For the past 10 years I was pretty much in a sexless relationship. This taught me that while sex is Really important to me, that it’s not the Only factor in a relationship. I compromised, a LOT, on So many things. I chose ‘safety’ and companionship. But still, there were 10 years of tears and rejection and I took it All on me, thinking I was not enough, not this enough, not that enough, thinking I was all sorts of very horrible things and that I didn’t deserve happiness and I’d never share sweet intimacy with someone as that was for everyone else and I wasn’t allowed that pleasure in my life. It broke my heart Completely. I feel relieved that he finished with me (Cowardly, over the phone!) and I don’t have to face the depth of daily rejection any more.

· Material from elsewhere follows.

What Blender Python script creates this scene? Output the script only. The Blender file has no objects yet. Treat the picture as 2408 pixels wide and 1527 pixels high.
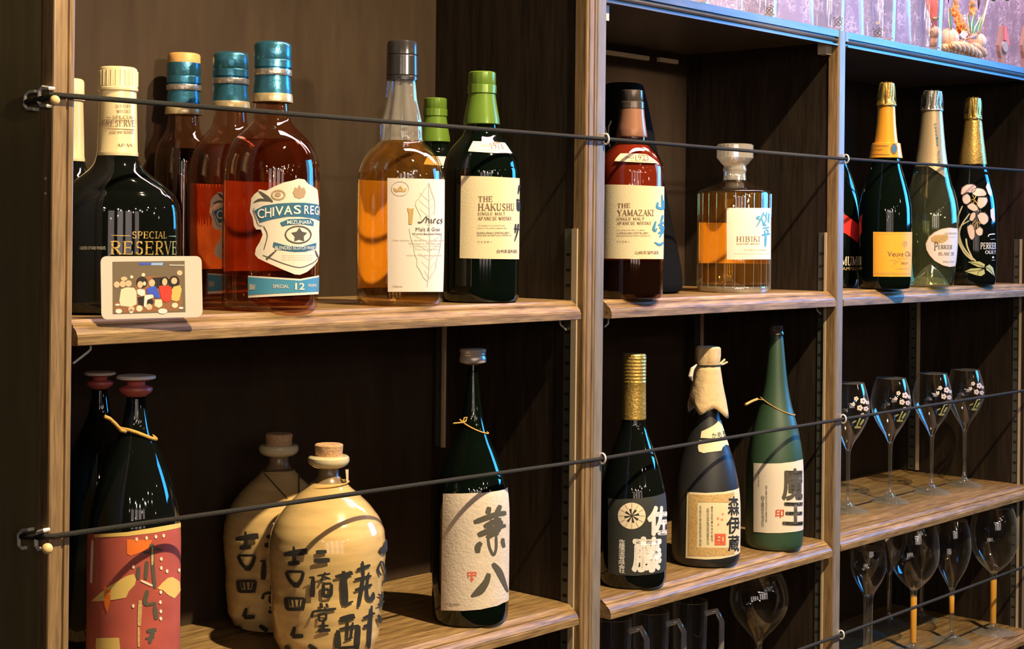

He said I was “too spiritual”, my ex husband said I loved “too much”… I’m not too ANYTHING. I Don’t need to Change for ANYONE. I am Enough, MORE than enough. I am an Incredible soul with a Depth of Love that would fry Many a being with the intensity of Pure Fire.
I Don’t NEED Anyone now, Whatsoever! That doesn’t mean I don’t Want Someone, that’s Very different. I am Clear on what I want and what I won’t tolerate, what my boundaries are, what my no is.
But First, and ALWAYS. I choose me. I fall in love with ME – Deeply and Passionately, Every part, Every aspect. Nothing excluded, nothing needing fixed or changed as I am not broken, never was. I previously picked men who would enable lifetimes worth of growth through tears and pain and NOW I Choose ME.